Instruction:
Indicate only the number of lines in the listing below in which the word "return" appears.

Supplied data:
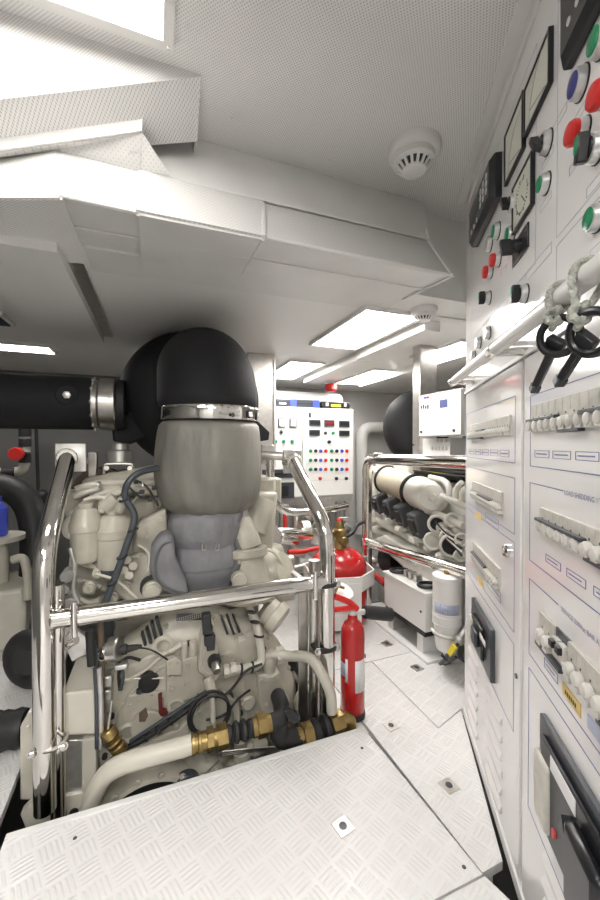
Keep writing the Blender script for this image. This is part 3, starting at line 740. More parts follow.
# ------------------------------------------------------------------ two black deck keys hanging from cord
def deck_key(px_ring, py_ring, px_tip, py_tip, pk, label, dz=0.0, twist=0.0, rr_=.0235):
    off = ho+.004
    u, z = cab(px_ring, py_ring, off); ut, zt = cab(px_tip, py_tip, off+.004)
    uk, zk = cab(*pk, ho+.012); utop = cab(pk[0]+8, pk[1], ho)[0]
    t = thing('deck_key', label, 'key', (CABM @ pc(u, off, z)), 'deck keys on the handrail')
    kn = pc(uk, ho+.012, zk); c = pc(u, off, z); c = kn+(c-kn).normalized()*(rr_+.004); tip = pc(ut, off+.004, zt); d = (tip-c).normalized()
    nrm = ((CABM.inverted() @ CAM)-c).normalized(); nrm = (nrm*.8+V((twist, .35, 0))).normalized()
    MC().torus(c, nrm, rr_, .0052, 32, 10).build('ring_handle', 'black_plastic', t)
    s0 = c+d*(rr_-.006)
    m = MC(); m.bar(c+d*.004, s0+d*.010, .024, .012, up=nrm); m.bar(s0, tip, .011, .011, up=nrm); m.build('shaft', 'black_plastic', t, bevel=.002)
    m = MC(); m.bar(tip-d*.014, tip, .013, .013, up=OUT); m.build('socket_end', 'charcoal_plastic', t, bevel=.002)
    # twisted cord : loop over the bar and a knot above the ring
    top = pc(utop, ho, hz)
    side = V((-.22, 0, 1)).normalized()
    a = [kn+V((0, .004, .004)), top+V((0, .019, -.006)), top+V((0, .015, .012)), top+V((0, 0, .0195)), top+V((0, -.016, .011)), top+V((0, -.018, -.008)), kn+V((.002, -.008, .006))]
    path = smooth_path(a, .02, 5)
    m = MC(); m.tube(path, .0040, raw=True, seg=8)
    # strand twist
    acc = 0
    for i in range(1, len(path)): acc += (path[i]-path[i-1]).length
    for s in range(3):
        q = []; N_ = 150; L = acc
        for k in range(N_):
            t_ = k/(N_-1)*(len(path)-1); i = min(int(t_), len(path)-2); p = path[i].lerp(path[i+1], t_-i); x, y, _ = basis(path[i+1]-path[i])
            an = k/(N_-1)*L/.022*2*PI + s*2*PI/3; q.append(p+(V((0, 1, 0))*math.cos(an)+V((1, 0, 0))*math.sin(an))*.0022)
        m.tube(q, .0028, raw=True, seg=6)
    m.build('cord', 'rope', t, ang=60)
    m = MC()
    for (dx, dy, dzz, ax) in ((0, .004, 0, (1, .2, .4)), (.003, -.004, .004, (.3, 1, .2)), (-.003, .002, -.006, (.8, .1, -.6)), (0, 0, -.010, (.2, .9, .5))):
        m.torus(kn+V((dx, dy, dzz)), ax, .0072, .0046, 18, 8)
    m.build('cord_knot', 'rope', t, ang=60)
deck_key(561, 346, 533.5, 391, (555, 316), 'black ring-handled deck key hanging on pale green cord, left of the two keys')
deck_key(593, 336, 558, 384, (581, 313), 'black ring-handled deck key hanging on grey cord, right of the two keys', twist=.25)
# ------------------------------------------------------------------ polished guard rail round the engine
RY = 1.235
gr = thing('guard_rail', 'polished steel tubular guard rail around the front of the near engine', 'guard rail', (.13, RY, 0))
pl = P(57, 840, Y=RY); pr = P(322, 700, Y=RY)
Rr = .028
def up_post(px_b, x, px_t, py_t, yt, name):
    top = P(px_t, py_t, Y=yt); zb = .70
    pts = [(x, RY, -.02), (x, RY, zb), tuple(top)]
    return MB().tube(pts, Rr, fil=.09, seg=20).build(name, 'polished_steel', gr), top
xl0 = P(44, 640, Y=RY).x; xr1 = P(327, 640, Y=RY).x
Lp, Lt = up_post(0, xl0, 68, 458, 1.50, 'post')
Rp, Rtp = up_post(0, xr1, 293, 462, 1.50, 'post')
# twin lower tubes beside each post, with U-bolt clamps
x2 = P(57, 700, Y=RY+.03).x
MB().tube([(x2, RY+.035, -.25), (x2, RY+.035, .60)], .021, seg=16).build('support_tube', 'polished_steel', gr)
x3 = P(336, 640, Y=RY+.03).x
MB().tube([(xr1-.032, RY+.045, -.25), (xr1-.032, RY+.045, .58)], .020, seg=16).build('support_tube', 'brushed_steel', gr)
# cross bar
a = P(50, 628, Y=RY-.01); b_ = P(312, 588, Y=RY-.01)
zc = .555
za_, zb_ = P(120, 614, Y=RY-.03).z, P(260, 594, Y=RY-.03).z
zc = (za_+zb_)/2
cb_ = MB().cyl((xl0+.02, RY-.002, zc), (xr1-.01, RY-.002, zc), .0265, seg=24, bev=.004).build('cross_bar', 'polished_steel', gr)
for px in (76, 312):
    q = P(px, 620, Y=RY)
    m = MB(); m.cyl((q.x, RY-.030, zc-.045), (q.x, RY-.030, zc+.052), .009, seg=12); m.build('clamp_pin', 'polished_steel', cb_)
    m = MB(); m.cyl((q.x-.009, RY, zc), (q.x+.009, RY, zc), .033, seg=24, bev=.003); m.build('clamp_collar', 'polished_steel', cb_)
# short branch on the right carrying the bar
MB().tube([(xr1-.03, RY+.01, zc), (xr1, RY+.01, zc)], .024, seg=16).build('branch_tube', 'polished_steel', gr)
for (x, z, w) in ((xl0+.012, .16, .036), (xr1-.004, .505, .036), (xr1-.006, .275, .036)):
    m = MB(); c0 = V((x, RY+.012, z))
    m.tube([c0+V((-w, .02, 0)), c0+V((-w, -.035, 0)), c0+V((w, -.035, 0)), c0+V((w, .02, 0))], .006 if z < .2 else .010, fil=.05, seg=8)
    o = m.build('clamp', 'brushed_steel' if z < .2 else 'black_rubber', gr)
    for s in (-1, 1): MB().bolt(c0+V((s*w, -.030, .0)), (0, -1, 0), .009).build('clamp_nut', 'polished_steel', o)
# top flanges
for top, nm in ((Lt, 'l'), (Rtp, 'r')):
    MB().cyl(top+V((0, -.02, 0)), top+V((0, .05, 0)), .034, seg=24, bev=.003).build('end_flange', 'polished_steel', gr)
    MB().boxb((top.x-.045 if nm == 'l' else top.x-.03, 1.53, top.z-.05), (top.x+.05 if nm == 'l' else top.x+.05, 1.545, top.z+.05)).build('mounting_plate', 'aluminium', gr, bevel=.002)
# ------------------------------------------------------------------ main engine
eng = thing('marine_engine', 'large white marine diesel engine in the foreground behind the steel guard rail', 'engine', (.13, 1.7, -.45))
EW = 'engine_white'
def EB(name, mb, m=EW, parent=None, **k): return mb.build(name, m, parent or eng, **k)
def poly(pts, Y): return [P(x, y, Y=Y) for x, y in pts]
def disc(name, px, py, Y, rpx, h, m=EW, r2=None, parent=None, ax=(0, -1, 0), seg=28, prof=None, bev=None):
    c = P(px, py, Y=Y); r = S(rpx, c); bev = r*.08 if bev is None else bev
    mb = MB().lathe([(r, 0), (r, h-bev), (r-bev, h)] if prof is None else [(r*a, h*b) for a, b in prof], c, ax, seg)
    return EB(name, mb, m, parent)
def ring(name, px, py, Y, rpx, w, m=EW, parent=None, ax=(0, -1, 0)):
    c = P(px, py, Y=Y); return EB(name, MB().torus(c, ax, S(rpx, c), S(w, c)), m, parent)
def ptube(name, pts, rpx, m=EW, parent=None, fil=.04, seg=12):
    p = [P(x, y, Y=Y) for x, y, Y in pts]; r = S(rpx, p[len(p)//2]); return EB(name, MB().tube(p, r, fil=fil, seg=seg), m, parent)
def pcyl(name, a, b, rpx, m=EW, parent=None, prof=None, seg=24):
    A, B = P(*a[:2], Y=a[2]), P(*b[:2], Y=b[2]); r = S(rpx, A.lerp(B, .5)); L = (B-A).length
    prof = prof or [(.94, 0), (1, .04), (1, .96), (.94, 1)]
    return EB(name, MB().lathe([(r*x, L*h) for x, h in prof], A, B-A, seg), m, parent)
def pbox(name, x0, y0, x1, y1, Y, dp, m=EW, parent=None, bevel=.004, **k):
    """box whose front face covers the pixels x0..x1, y0..y1 at depth Y"""
    a = P(x0, y1, Y=Y); b = P(x1, y0, Y=Y); return EB(name, MB().boxb((a.x, Y, a.z), (b.x, Y+dp, b.z)), m, parent, bevel=bevel, **k)
def pprism(name, pts, Y, dp, m=EW, parent=None, bevel=.004, **k): return EB(name, MB().prism(poly(pts, Y), (0, dp, 0)), m, parent, bevel=bevel, **k)
def pbolts(pts, Y, rpx=2.2, parent=None, m=EW):
    for x, y in pts:
        c = P(x, y, Y=Y); EB('bolt', MB().bolt(c, (0, -1, 0), S(rpx, c)), m, parent)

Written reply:
9